Señor, tus
juicios resuenan sobre mí con voz de trueno; el temor y el temblor agitan con
violencia todos mis huesos, y mi alma está sobrecogida de espanto.
Me quedo atónito
al considerar que ni aun en el cielo es puro a tus ojos.
Y si en los
ángeles hallaste maldad, y no fueron dignos de tu perdón, ¿qué será de mí?
Cayeron las
estrellas del cielo, y yo, que soy polvo, ¿qué puedo presumir?
Se
precipitaron en la vorágine de los vicios aun aquellos cuyas obras parecían dignas
de elogio; y a los que comían el pan de los ángeles los vi deleitarse con las
bellotas de animales inmundos.
No es
posible, pues, la santidad en el hombre, Señor, si retiras el apoyo de tu mano.

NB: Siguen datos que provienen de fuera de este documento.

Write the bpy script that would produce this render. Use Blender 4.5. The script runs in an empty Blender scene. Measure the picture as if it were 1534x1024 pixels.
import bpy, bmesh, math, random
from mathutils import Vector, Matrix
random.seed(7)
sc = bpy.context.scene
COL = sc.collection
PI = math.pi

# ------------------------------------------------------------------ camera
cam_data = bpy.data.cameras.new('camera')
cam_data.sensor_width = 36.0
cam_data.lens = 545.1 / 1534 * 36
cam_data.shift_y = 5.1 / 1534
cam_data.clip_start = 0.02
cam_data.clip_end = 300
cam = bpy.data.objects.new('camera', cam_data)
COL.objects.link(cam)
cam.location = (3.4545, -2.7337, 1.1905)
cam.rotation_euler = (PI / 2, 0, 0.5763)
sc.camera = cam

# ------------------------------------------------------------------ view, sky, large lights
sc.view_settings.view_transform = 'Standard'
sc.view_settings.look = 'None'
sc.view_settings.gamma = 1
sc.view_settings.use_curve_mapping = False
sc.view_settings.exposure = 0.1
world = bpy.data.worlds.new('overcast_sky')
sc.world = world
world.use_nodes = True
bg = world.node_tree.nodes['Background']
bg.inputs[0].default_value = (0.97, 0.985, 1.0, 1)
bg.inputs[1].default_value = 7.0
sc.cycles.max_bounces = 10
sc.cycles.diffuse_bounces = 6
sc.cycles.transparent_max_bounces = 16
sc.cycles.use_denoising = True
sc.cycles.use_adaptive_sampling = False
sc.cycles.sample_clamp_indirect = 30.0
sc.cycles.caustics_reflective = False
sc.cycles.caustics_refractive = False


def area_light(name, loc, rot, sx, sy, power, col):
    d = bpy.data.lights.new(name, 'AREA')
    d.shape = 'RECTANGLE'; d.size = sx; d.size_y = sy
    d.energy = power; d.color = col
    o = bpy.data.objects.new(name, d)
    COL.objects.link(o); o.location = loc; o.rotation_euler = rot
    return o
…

No aprovecha sabiduría alguna, si tú dejas de gobernarlo. No hay fortaleza
inquebrantable, capaz de sostenernos, si tú cesas de conservarla.
Porque,
abandonados a nuestras propias fuerzas, nos hundimos y perecemos; más,
visitados por ti, salimos a flote y vivimos.
Y es que
somos inestables, pero gracias a ti cobramos firmeza; somos tibios, pero tú nos
inflamas de nuevo.
Toda vanagloria
ha sido absorbida en la profundidad de tus juicios sobre mí.
¿Qué es
toda carne en tu presencia? ¿Acaso podrá gloriarse el barco contra el que lo formó?
¿Cómo podrá
la vana lisonja hacer que se engría el corazón de aquel que está verdaderamente
sometido a Dios? No basta el mundo entero para hacer ensoberbecer a quien la
verdad hizo que se humillara, ni la alabanza de todos los hombres juntos hará vacilar
a quien puso toda su confianza en Dios.
Porque los
mismos que alaban son nada, y pasarán con el sonido de sus palabras. En cambio,
la fidelidad del Señor dura por siempre.